Summary The petroleum fiscal system (PFS) is a key determinant of investment decision in the exploration and production (E&P) of oil and gas. It describes the relationship among the host governments, the investors, and community stakeholders with respect to how costs are recovered and profits are shared equitably. A comparative economics of the performance of fiscal regimes becomes imperative because it affects stakeholders in making informed decisions on the oil-and-gas business investments worldwide. This paper evaluates the structure, conduct, and performance of production-sharing contracts in Angola, Equatorial Guinea, Gabon, and Nigeria in the Gulf of Guinea (GOG). These countries hold approximately 90% of the GOG proved reserves. Economic analysis of the same E&P phases with hypothetical field and cost data under different PFSs are presented and discussed for comparative PFS performance evaluations.

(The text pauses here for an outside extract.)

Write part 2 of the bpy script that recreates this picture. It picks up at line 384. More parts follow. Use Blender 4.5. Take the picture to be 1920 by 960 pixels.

Comparison of the effects of front-loaded government take, profit oil split, and taxation show that production-sharing contract fiscal terms and instruments in Angola, Equatorial Guinea, Gabon, and Nigeria are relatively competitive among these nations. We found that as the risk in deepwater investment increases with water depth, return on investment rises in Nigeria. Monte Carlo simulation process incorporated to account for risk and uncertainties reveals early discounted payout for investors in these GOG countries with significant degree, ceteris paribus.